(1.) THE plaintiff in O.S. No. 106/80 on the file of the District Munsif, Devakottai, is the appellant. He filed the suit against the respondent in the second appeal for declaration and recovery of possession of the suit property on the following averments: THE suit property was situate in Pillaiyarandal Village in the hamlet of Chinnavengavayal. THE suit village was granted as Iruwaram Pannai Inam Village under T.D. No. 867. THE appellant was Inamdar in continuous possession and enjoyment. It had also obtained prescriptive title. After 1947 Act the nearby villagers began to encroach the land in the suit village claiming kudiwaram rights in those lands. THE appellant filed a suit O.S. No. 151/57 before the District Munsif, Devakottai, for declaration and recovery of possession and the said suit was decreed and the appeal preferred by the defendants in that suit and the Letters Patent Appeal in the High Court, Madras, ended in favour of the appellant. Notwithstanding that some of the defendants in the suit again attempted to disturb the possession of the appellant necessitating the filing of another suit in O.S. No. 360/67 by the appellant for a permanent injunction against them and a decree was passed on 12.9.1973. In the Settlement proceedings also patta was granted in favour of the appellant, the respondent in the Second Appeal committed trespass into the suit property on 10.2.1973 and attempted to construct a house. THE appellant preferred a complaint to the police and in the police enquiry, the respondent gave an undertaking that he would not construct a house. On such assurance having been given, further proceedings were stopped. However, when the trustee of the appellant temple was not in town in the month of February-March, 1973 the respondent constructed a house in the suit property and also a cattle shed. THEre was a notice issued for which there was no response. THE suit was therefore filed.
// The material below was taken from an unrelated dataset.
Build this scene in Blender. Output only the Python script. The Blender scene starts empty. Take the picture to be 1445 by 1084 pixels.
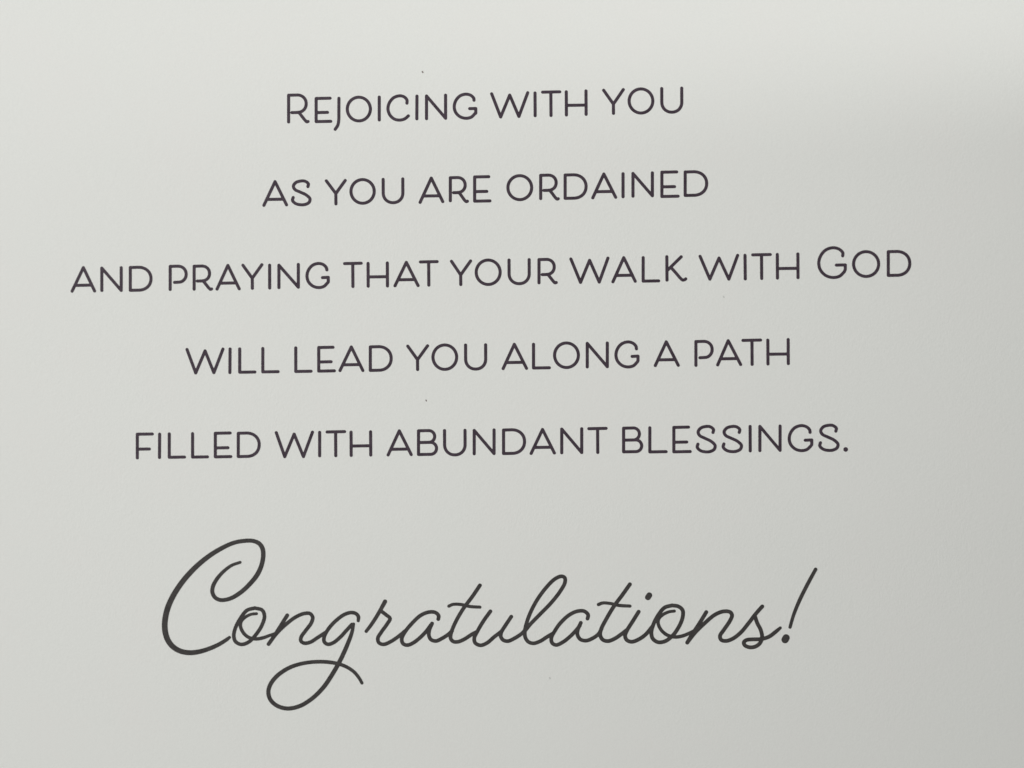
import bpy, math
import numpy as np
from mathutils import Vector, Matrix

scene = bpy.context.scene
COL = scene.collection

# ------------------------------------------------------------------ camera, light, exposure
MM = 0.001
PW, PH = 1445.0, 1084.0            # size of the traced original, in its own pixels
LENS, SENSOR = 50.0, 36.0
FPX = PW * LENS / SENSOR
SCALE = 0.084 * MM                 # paper size of one traced pixel
TILT = 0.0576
DIST = FPX * SCALE
CAM = Vector((DIST * math.sin(TILT), 0.0, DIST * math.cos(TILT) + 0.0030))
TARGET = Vector((0, 0, 0.0030))

cam_data = bpy.data.cameras.new('camera')
cam = bpy.data.objects.new('camera', cam_data)
COL.objects.link(cam)
cam_data.lens = LENS
cam_data.sensor_width = SENSOR
cam_data.sensor_fit = 'HORIZONTAL'
cam_data.clip_start = 0.005
cam_data.clip_end = 50
zax = (CAM - TARGET).normalized()
xax = Vector((0, 1, 0)).cross(zax).normalized()
yax = zax.cross(xax)
rot = Matrix((xax, yax, zax)).transposed()
cam.matrix_world = Matrix.Translation(CAM) @ rot.to_4x4()
cam_data.dof.use_dof = True
cam_data.dof.focus_distance = DIST
cam_data.dof.aperture_fstop = 18.0
scene.camera = cam

world = bpy.data.worlds.new('World')
scene.world = world
world.use_nodes = True
wb = world.node_tree.nodes['Background']
wb.inputs['Color'].default_value = (0.99, 1.0, 0.99, 1)
wb.inputs['Strength'].default_value = 0.17

def area(name, loc, aim, size, energy, color):
    d = bpy.data.lights.new(name, 'AREA')
    d.shape = 'SQUARE'
    d.size = size
    d.energy = energy
    d.color = color
    o = bpy.data.objects.new(name, d)
    COL.objects.link(o)
    o.location = loc
    o.rotation_euler = (Vector(aim) - Vector(loc)).to_track_quat('-Z', 'Y').to_euler()
    return o

area('window_light', (-1.60, 0.70, 0.41), (0, 0, 0), 0.45, 77.5, (0.995, 1.0, 0.993))

vs = scene.view_settings
scene.display_settings.display_device = 'sRGB'
vs.view_transform = 'Standard'
vs.look = 'None'
vs.exposure = 0.0
vs.gamma = 1.0
vs.use_curve_mapping = False
scene.cycles.use_denoising = True

# ------------------------------------------------------------------ materials
def new_mat(name, color, rough, spec=0.5):
    m = bpy.data.materials.new(name)
    m.use_nodes = True
    b = m.node_tree.nodes['Principled BSDF']
    b.inputs['Base Color'].default_value = (*color, 1)
    b.inputs['Roughness'].default_value = rough
    b.inputs['Specular IOR Level'].default_value = spec
    return m, m.node_tree, b

def noise(nt, scale, detail, rough, vec, stretch=None):
    n = nt.nodes.new('ShaderNodeTexNoise')
    n.inputs['Scale'].default_value = scale
    n.inputs['Detail'].default_value = detail
    n.inputs['Roughness'].default_value = rough
    if stretch:
        mp = nt.nodes.new('ShaderNodeMapping')
        mp.inputs['Scale'].default_value = stretch
        nt.links.new(vec, mp.inputs['Vector'])
        vec = mp.outputs['Vector']
    nt.links.new(vec, n.inputs['Vector'])
    return n

paper, nt, b = new_mat('white_card_stock', (0.84, 0.845, 0.80), 0.62, 0.28)
tc = nt.nodes.new('ShaderNodeTexCoord')
obv = tc.outputs['Object']
n1 = noise(nt, 5200, 3, 0.65, obv)                 # fibre grain
n2 = noise(nt, 1700, 3, 0.6, obv)    # soft formation clouds of the sheet
n3 = noise(nt, 120, 2, 0.5, obv)
mix = nt.nodes.new('ShaderNodeMix'); mix.data_type = 'RGBA'
mix.inputs['A'].default_value = (0.795, 0.80, 0.762, 1)
mix.inputs['B'].default_value = (0.888, 0.89, 0.850, 1)
nt.links.new(n1.outputs['Fac'], mix.inputs['Factor'])
mix2 = nt.nodes.new('ShaderNodeMix'); mix2.data_type = 'RGBA'
mix2.inputs['B'].default_value = (0.855, 0.832, 0.80, 1)
cr = nt.nodes.new('ShaderNodeMapRange')
cr.inputs['From Min'].default_value = 0.35
cr.inputs['From Max'].default_value = 0.8
cr.inputs['To Max'].default_value = 0.35
nt.links.new(n3.outputs['Fac'], cr.inputs['Value'])
nt.links.new(cr.outputs['Result'], mix2.inputs['Factor'])
nt.links.new(mix.outputs['Result'], mix2.inputs['A'])
nt.links.new(mix2.outputs['Result'], b.inputs['Base Color'])
add = nt.nodes.new('ShaderNodeMath'); add.operation = 'ADD'
nt.links.new(n1.outputs['Fac'], add.inputs[0])
half = nt.nodes.new('ShaderNodeMath'); half.operation = 'MULTIPLY'
half.inputs[1].default_value = 0.4
nt.links.new(n2.outputs['Fac'], half.inputs[0])
nt.links.new(half.outputs['Value'], add.inputs[1])
bump = nt.nodes.new('ShaderNodeBump')
bump.inputs['Strength'].default_value = 0.35
bump.inputs['Distance'].default_value = 0.000025
nt.links.new(add.outputs['Value'], bump.inputs['Height'])
nt.links.new(bump.outputs['Normal'], b.inputs['Normal'])

def ink_mat(name, c1, c2, rough):
    m, nt, b = new_mat(name, c1, rough, 0.25)
    tc = nt.nodes.new('ShaderNodeTexCoord')
    n = noise(nt, 1400, 3, 0.65, tc.outputs['Object'])
    mx = nt.nodes.new('ShaderNodeMix'); mx.data_type = 'RGBA'
    mx.inputs['A'].default_value = (*c1, 1)
    mx.inputs['B'].default_value = (*c2, 1)
    mr = nt.nodes.new('ShaderNodeMapRange')
    mr.inputs['From Min'].default_value = 0.3
    mr.inputs['From Max'].default_value = 0.7
    nt.links.new(n.outputs['Fac'], mr.inputs['Value'])
    nt.links.new(mr.outputs['Result'], mx.inputs['Factor'])
    nt.links.new(mx.outputs['Result'], b.inputs['Base Color'])
    return m

verse_ink = ink_mat('plum_grey_ink', (0.043, 0.029, 0.041), (0.074, 0.053, 0.070), 0.55)
script_ink = ink_mat('charcoal_ink', (0.044, 0.040, 0.039), (0.070, 0.064, 0.061), 0.50)
fleck_ink, _, _ = new_mat('grey_fleck', (0.24, 0.20, 0.19), 0.7, 0.2)
faint_ink, _, _ = new_mat('faint_grey_fleck', (0.66, 0.66, 0.63), 0.7, 0.2)

table_mat, nt, b = new_mat('pale_wood', (0.42, 0.33, 0.24), 0.45, 0.4)
tc = nt.nodes.new('ShaderNodeTexCoord')
nw = noise(nt, 14, 6, 0.6, tc.outputs['Object'], (1, 14, 1))
mx = nt.nodes.new('ShaderNodeMix'); mx.data_type = 'RGBA'
mx.inputs['A'].default_value = (0.36, 0.27, 0.19, 1)
mx.inputs['B'].default_value = (0.50, 0.41, 0.31, 1)
nt.links.new(nw.outputs['Fac'], mx.inputs['Factor'])
nt.links.new(mx.outputs['Result'], b.inputs['Base Color'])

# ------------------------------------------------------------------ the arched page
# card frame: u to the right along the verse lines, v towards the top edge
CARD_ROT = math.radians(0.95)
CU, CV = -2.4 * MM, 0.0                       # where the card's centre lies on the table
HW, HH = 89.0 * MM, 63.5 * MM
THICK = 0.32 * MM

def page_z(u, v):
    """height of the page's upper face: rises gently from the bottom edge, bends down to the top edge"""
    u = np.asarray(u, float); v = np.asarray(v, float)
    s = np.clip((u + HW) / (2 * HW), 0, 1)
    s = s * s * (3 - 2 * s)
    v0 = (21.2 + 3.8 * s) * MM               # where the bend starts
    L = (40.8 - 22.3 * s) * MM                # how softly it bends
    S = 0.039 + 0.220 * s                     # how steeply it falls beyond the bend, shaped to give the bright top band
    rise0 = S * (HH - v0 - L / 2) / (2 * HH)  # so that top and bottom edges both touch the table
    t = np.clip((v - v0) / L, 0, 1)
    integ = L * (t ** 3 - t ** 4 / 2) + np.maximum(v - v0 - L, 0)
    # very slight swell, added so the sheet's lower middle catches more light
    a = np.clip((u + 72 * MM) / (262 * MM), 0, 1)
    w = np.clip((45 * MM - v) / (65 * MM), 0, 1)
    swell = 0.72 * MM * (1 - np.cos(2 * math.pi * a)) / 2 * w * w * (3 - 2 * w)
    return THICK + rise0 * (v + HH) - S * integ + swell

def to_card(x, y):
    c, s_ = math.cos(CARD_ROT), math.sin(CARD_ROT)
    dx, dy = x - CU, y - CV
    return c * dx + s_ * dy, -s_ * dx + c * dy

def px_to_card(P):
    """traced pixel -> point (u, v) on the page, in the card's own frame"""
    P = np.asarray(P, float)
    dx = (P[:, 0] - PW / 2) / FPX
    dy = -(P[:, 1] - PH / 2) / FPX
    D = np.outer(dx, np.array(xax)) + np.outer(dy, np.array(yax)) - np.array(zax)
    z = np.full(len(P), 0.003)
    for _ in range(25):
        t = (z - CAM.z) / D[:, 2]
        x = CAM.x + t * D[:, 0]; y = CAM.y + t * D[:, 1]
        u, v = to_card(x, y)
        z = page_z(u, v)
    return u, v, z

def link(name, me, mat, parent=None):
    o = bpy.data.objects.new(name, me)
    COL.objects.link(o)
    if mat: me.materials.append(mat)
    if parent: o.parent = parent
    return o

# table the card lies on
import bmesh
bm = bmesh.new()
bmesh.ops.create_cube(bm, size=1, matrix=Matrix.Translation((0, 0, -0.0125)) @ Matrix.Diagonal((1.1, 0.8, 0.025, 1)))
bmesh.ops.bevel(bm, geom=list(bm.edges), offset=0.004, segments=3, affect='EDGES')
me = bpy.data.meshes.new('table_top'); bm.to_mesh(me); bm.free()
table = link('table_top', me, table_mat)
table['label'] = 'pale wooden table top under the white greeting card'
table['category'] = 'table top'
table['kind'] = 'structure'

card = bpy.data.objects.new('greeting_card', None)
COL.objects.link(card)
card.empty_display_size = 0.02
card.location = (CU, CV, 0)
card.rotation_euler = (0, 0, CARD_ROT)
card['label'] = 'white greeting card page printed with a dark ordination verse and script Congratulations'
card['category'] = 'greeting card'

NU, NV = 180, 260
us = np.linspace(-HW, HW, NU + 1); vv = np.linspace(-HH, HH, NV + 1)
U, V = np.meshgrid(us, vv)
Z = page_z(U, V)
n = (NU + 1) * (NV + 1)
top = np.stack([U.ravel(), V.ravel(), Z.ravel()], 1)
bot = top.copy(); bot[:, 2] -= THICK - 0.00002
verts = np.vstack([top, bot])
faces = []
W1 = NU + 1
for j in range(NV):
    for i in range(NU):
        a = j * W1 + i
        faces.append((a, a + 1, a + 1 + W1, a + W1))
        faces.append((n + a, n + a + W1, n + a + 1 + W1, n + a + 1))
ring = list(range(NU)) + [j * W1 + NU for j in range(NV)] + [NV * W1 + i for i in range(NU, 0, -1)] + [j * W1 for j in range(NV, 0, -1)]
for k in range(len(ring)):
    a, c = ring[k], ring[(k + 1) % len(ring)]
    faces.append((a, n + a, n + c, c))
me = bpy.data.meshes.new('page')
me.from_pydata(verts.tolist(), [], faces)
me.polygons.foreach_set('use_smooth', [True] * (2 * NU * NV) + [False] * len(ring))
me.update()
page = link('page', me, paper, card)

# ------------------------------------------------------------------ ink: strokes -> one clean sheet per word
INK_Z = 0.000006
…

(2.) THE respondent resisted the suit contending inter alia that he was not a party in the earlier suits, that the decrees in those suits would not bind him and that the house and the cattle shed were in S. No. 236 in Pillaiyarandal Village. Patta had been granted to the appellant, but the same having been done without the knowledge of the respondent, would not affect the respondent's right or possession of the suit property. THE alleged attempt to commit trespass and the complaint to the police and the undertaking alleged to have been given by the respondent were all false. THE respondent has constructed a thatched house in the suit property long back and residing there continuously for more than the statutory period to the knowledge of the appellant. After sometime, he removed the thatched shed and constructed a tiled house. He was residing in that house openly without any objection continuously for more than the statutory period and he had acquired title by prescription. THE notice had been suitably replied. THEre was no cause of action for the suit. He was also paying tax for the suit property for a long time. THE suit has been filed by the appellant and to grab his property under threat. THE suit was liable to be dismissed.
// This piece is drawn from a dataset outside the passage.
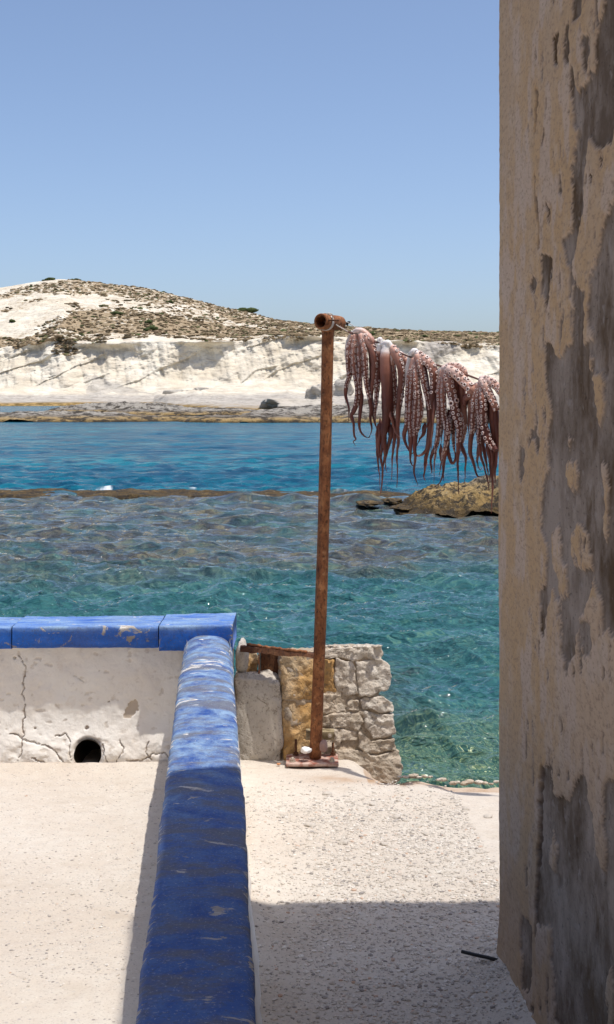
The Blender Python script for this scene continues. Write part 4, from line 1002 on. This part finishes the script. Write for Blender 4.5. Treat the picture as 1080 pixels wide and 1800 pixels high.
for k in range(5):
    a = np.linspace(0, 6.28, 14); cc = c_end + np.array([.004 + .008 * k, 0, .002 * math.sin(k * 2)])
    ax_ = np.array([math.cos(k * 1.3), .4, math.sin(k * 1.3)]); ax_ /= np.linalg.norm(ax_); u_ = Vector(ax_).orthogonal().normalized(); w_ = Vector(ax_).cross(u_)
    ring = np.array([cc + np.array(u_) * math.cos(q) * .009 + np.array(w_) * math.sin(q) * .011 for q in a]); v_, f_, *_ = tube(ring, .003, 6, face=tuple(ax_)); mb.add(v_, f_)
tag(mb.build('knot', M_BLACK), 'black wire knot at the back end of the cross pipe', 'knot')

SV, SF = [], []
for (rr_, hh_, pit) in ((1.0, -.30, .60), (1.02, .22, .42), (.90, .50, .05), (.70, .60, .0), (.46, .44, .3), (.36, .18, .85), (.0, .12, 1.0)):
    for j in range(9):
        a = 2 * math.pi * j / 9; SV.append((rr_ * math.cos(a), rr_ * math.sin(a), hh_, pit))
SV = np.array(SV)
for i in range(6):
    for j in range(9):
        k = (j + 1) % 9; SF.append((i * 9 + j, i * 9 + k, (i + 1) * 9 + k, (i + 1) * 9 + j))
PXM = 5.4 / F
def octopus(arms, label, base, shift=(0, 0, 0), yaw=0.0):
    t_ = empty('octopus', base); body = MB(); suck = MB(); sh = np.array(shift)
    for ai, A in enumerate(arms):
        pts, r0, mode, d = A[:4]; opt = A[4] if len(A) > 4 else {}
        n = max(14, int(sum(math.dist(a[:2], b[:2]) for a, b in zip(pts[:-1], pts[1:])) / 2.2))
        p3 = []
        for i, q in enumerate(pts):
            dd = d * (1 if i > 0 or opt.get('keep') else .35); p3.append(RP(q[0], q[1], dd * .01 + (q[2] * .01 if len(q) > 2 else 0)))
        c = catmull(p3, n); tt = np.linspace(0, 1, n)
        wob = opt.get('wob', .0025); c[:, 1] += wob * 3 * vn(tt * 5, 0 * tt + ai, 0, 70); c[:, 0] += wob * .5 * vn(tt * 9, 0 * tt + ai, 1, 71)
        prof = opt.get('prof', [(0, .82), (.12, 1.0), (.32, .93), (.52, .66), (.7, .38), (.85, .2), (1, .07)])
        rad = interp(tt, prof) * r0 * PXM * (.66 if (mode == 'n' and d > 1.3 and not opt.get('flat')) else .93)
        rad = rad * (1 + .05 * vn(tt * 14, 0 * tt + ai, 2, 72))
        c = c + sh
        V, Fc, U, B, T = tube(c, rad, 12)
        ps = opt.get('pale', [(0, .50), (.1, .30), (.24, .06), (.4, 0), (1, 0)])
        pal = np.repeat(interp(tt, ps), 12)
        an = np.tile(np.arange(12) / 12 * 2 * np.pi, n); sd = {'f': 0.0, 'r': -1.15, 'l': 1.15, 'n': 0}.get(mode[0], 0)
        if mode[0] != 'n': pal = pal + .05 * np.clip(np.cos(an - sd), 0, 1) * np.repeat(smooth(1, .3, tt), 12)
        if 'flat' in opt:                                     # sheet-like web or mantle: thin in depth
            ctr = np.repeat(c, 12, 0); off = V - ctr; Uu = np.repeat(U, 12, 0); comp = (off * Uu).sum(1)
            V = ctr + off - Uu * (comp * (1 - opt['flat']))[:, None]
        V = V + .0012 * np.stack([vn(V[:, 0] * 160, V[:, 2] * 90, V[:, 1] * 160, q) for q in (1, 2, 3)], 1)
        body.add(V, Fc, pale=np.clip(pal, 0, 1))
        if mode[0] == 'n': continue
        s0, s1 = opt.get('s', (.05, .82)); seg = np.linalg.norm(np.diff(c, axis=0), axis=1); cum = np.concatenate([[0], np.cumsum(seg)]); L = cum[-1]
        s = s0 * L; row = 0
        while s < s1 * L:
            i = min(np.searchsorted(cum, s), n - 1); R_ = rad[i]; sr = R_ * .42 * RNG.uniform(.8, 1.15)
            if len(mode) > 1: row = 0
            for sg in ((-1, 1) if mode in 'frl' else (0,)):
                ss_ = sg * (.62 if mode == 'f' else .5) + sd + RNG.normal(0, .10); ii = i
                dirv = U[ii] * math.cos(ss_) + B[ii] * math.sin(ss_)
                if sg > 0 and i + 1 < n: cen = c[ii] + T[ii] * sr * 1.0
                else: cen = c[ii]
                cen = cen + dirv * R_ * .93
                ax_ = Vector(dirv + RNG.normal(0, .16, 3)).normalized(); u_ = ax_.orthogonal().normalized(); w_ = ax_.cross(u_)
                sc_ = sr * RNG.uniform(.88, 1.1)
                if opt.get('big') and abs(s / L - opt['big']) < .02: sc_ *= 1.6
                W_ = np.outer(SV[:, 0], u_) + np.outer(SV[:, 1], w_) + np.outer(SV[:, 2], ax_)
                suck.add(cen + W_ * sc_, SF, pit=np.clip(SV[:, 3] + RNG.uniform(-.04, .12), 0, 1))
            s += sr * 2.55
    b_ = body.build('body', M_OCT, t_)
    s_ = suck.build('suckers', M_SUCK, t_); s_['kind'] = 'stuff'
    tag(t_, label, 'octopus', 'octopuses drying on the line')
    return t_

W1 = {'pale': [(0, 1), (1, .95)], 'flat': .45, 'wob': .001}
TH = {'prof': [(0, .25), (.14, .9), (.3, .8), (.55, .42), (.8, .2), (1, .08)], 'pale': [(0, 0), (1, .1)], 'wob': .004}
LO = {'prof': [(0, .7), (.2, 1), (.5, .75), (.75, .4), (1, .1)], 'pale': [(0, 0), (1, 0)]}
TOPP = {'pale': [(0, .95), (.3, .75), (.6, .5), (1, .3)], 'prof': [(0, .7), (.3, 1), (.7, 1), (1, .75)], 'keep': 1}
O1 = [
 ([(620, 582), (616, 592), (612, 606), (609.5, 622), (610, 640)], 5.5, 'n', 1.0, dict(W1, prof=[(0, .5), (.4, 1), (.8, .6), (1, .2)])),
 ([(623, 583), (630, 581), (638, 583), (647, 590), (653, 598), (655, 606)], 6.5, 'n', -.2, TOPP),
 ([(622, 590), (614.5, 612), (613, 640), (614, 662), (609, 680), (608, 697), (613, 715), (614, 728), (613, 740)], 6.2, 'f', -1.0, {'s': (.05, .6)}),
 ([(625, 588), (622, 615), (624, 650), (629, 680), (628, 705), (623, 722), (618, 731), (622, 745), (623, 764), (626, 772), (621, 776), (625, 784)], 5.8, 'f', -2.2, {'s': (.04, .6)}),
 ([(630, 588), (632, 618), (634, 648), (633, 676), (636, 700), (634, 720), (632, 740), (634, 757), (640, 766), (648, 769), (651, 767)], 5.6, 'f', -1.0, {'s': (.04, .5)}),
 ([(634, 588), (641, 618), (643, 650), (645, 675), (650, 700), (653, 720), (651, 735), (654, 750), (653, 760), (649, 769)], 5.8, 'f', -2.4, {'s': (.04, .62)}),
 ([(634, 586), (645, 597), (655, 612), (659, 630), (658, 655), (655, 680), (653, 705), (656, 730), (660, 748)], 8.6, 'r', -.8, {'s': (.05, .6), 'pale': [(0, .8), (.15, .45), (.35, .15), (1, 0)]}),
 ([(640, 588), (650, 615), (653, 650), (652, 680), (656, 710), (659, 735), (663, 757)], 6, 'n', 2.0),
 ([(628, 595), (630, 640), (628, 680), (625, 700)], 7, 'n', 1.6, {'pale': [(0, .1), (1, 0)]}),
]
O2 = [
 ([(666, 600), (669, 597), (670, 603), (668, 612)], 5.5, 'n', .6, dict(W1, flat=1, keep=1)),
 ([(672, 606), (681, 603), (687, 612), (688, 628), (689, 642)], 7.0, 'n', -.6, {'pale': [(0, 1), (.6, 1), (1, .6)], 'prof': [(0, .6), (.3, 1), (.7, .55), (1, .2)], 'keep': 1}),
 ([(680, 606), (678, 630), (680, 665), (682, 700), (680, 735), (676, 762), (674, 790)], 12.0, 'n', -1.4, {'prof': [(0, .55), (.1, .85), (.3, 1), (.55, .95), (.75, .65), (.9, .3), (1, .1)], 'pale': [(0, 1), (.1, .85), (.17, .3), (.35, .12), (.5, 0), (1, 0)], 'wob': .001}),
 ([(668, 604), (667, 635), (665, 665), (662, 700), (660, 725), (660, 745), (664, 757)], 6.5, 'f', .3, {'s': (.42, .9), 'pale': [(0, 1), (.06, .9), (.1, 0), (1, 0)]}),
 ([(687, 609), (695, 618), (703, 640), (707, 660), (705, 690), (701, 720), (699, 750), (701, 775), (698, 800), (699, 830), (698, 858)], 7.6, 'r', -.6, {'s': (.02, .42), 'pale': [(0, .7), (.1, .45), (.25, .1), (1, .05)]}),
 ([(690, 620), (692, 645), (695, 680), (694, 706), (689, 728), (683, 742), (677, 746)], 5.5, 'f', .4, {'s': (.1, .9), 'prof': [(0, .8), (.5, 1), (.8, .7), (1, .3)]}),
 ([(682, 708), (685, 722), (689, 738), (694, 757), (701, 767), (709, 771)], 3.4, 'n', -2.8, dict(TH, pale=[(0, .15), (.5, .2), (1, .15)])),
 ([(668, 735), (668, 760), (667, 790), (673, 825), (670, 860), (669, 870)], 5.0, 'n', -.5, TH), ([(664, 745), (663, 780), (664, 810), (667, 835), (668, 862)], 4.0, 'n', .4, TH),
 ([(675, 745), (676, 775), (677, 800), (673, 825), (671, 850)], 5.4, 'n', -.2, TH), ([(684, 740), (688, 760), (683, 785), (679, 802), (678, 818), (681, 831)], 5.0, 'n', .2, TH),
 ([(692, 730), (694, 755), (692, 785), (689, 815), (689, 844)], 5.4, 'n', .5, TH), ([(672, 740), (674, 770), (671, 800), (672, 812)], 6.5, 'n', 1.0, TH), ([(681, 730), (683, 752), (684, 770)], 5, 'n', .8, TH),
 ([(702, 620), (708, 625), (714, 636), (712, 650), (708, 680), (706, 712), (703, 728)], 5.0, 'r', 2.6, {'s': (.1, .8), 'pale': [(0, .8), (.3, .4), (.6, 0), (1, 0)]}),
 ([(672, 620), (675, 670), (674, 720), (678, 755)], 9, 'n', 2.2, {'pale': [(0, 0), (1, 0)]}),
]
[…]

(3.) MR. AR.L. Sundaresan, learned counsel for the appellant, submitted that the lower Appellate Court erred in holding that the suit property had not been properly described overlooking that what all Rule 3 of Order 7 of the Code of Civil Procedure required was that the plaint should contain a description of the property sufficient to identify it. As regards the title, the learned counsel submitted that the lower Appellate Court erred in holding that Exs.A-1 to A-4, the judgments in the prior suits, were inadmissible under Sections 41 to 44 of the Evidence Act, 1872. According to the learned counsel, the earlier judgments had upheld the title of the appellant in the suit property and that they were not only admissible under Section 13 of the Evidence Act, 1872, but also they were admissible to prove the fact that the appellant had in execution taken delivery of the property through Court and had been in possession within twelve years and therefore, as a person in prior possession, the appellant was entitled to the suit property. The learned Judge overlooked that Ex.A-5, the certified copy of the delivery warrant and the athakshi in E.P. No. 615/61 in O.W. No. 151/57 was not objected to when produced as being a certified copy and therefore, it could not be discarded as having been marked wrongly in the trial Court. The lower Appellate Court ought to have held that Ex.A-6 order granting patta in favour of the appellant had become final in so far as the respondent were concerned. Having held that the first respondent had not proved adverse possession and prescription, it ought to have held that he was liable to be evicted in view of the orders passed in Exs.A-6 and A-5.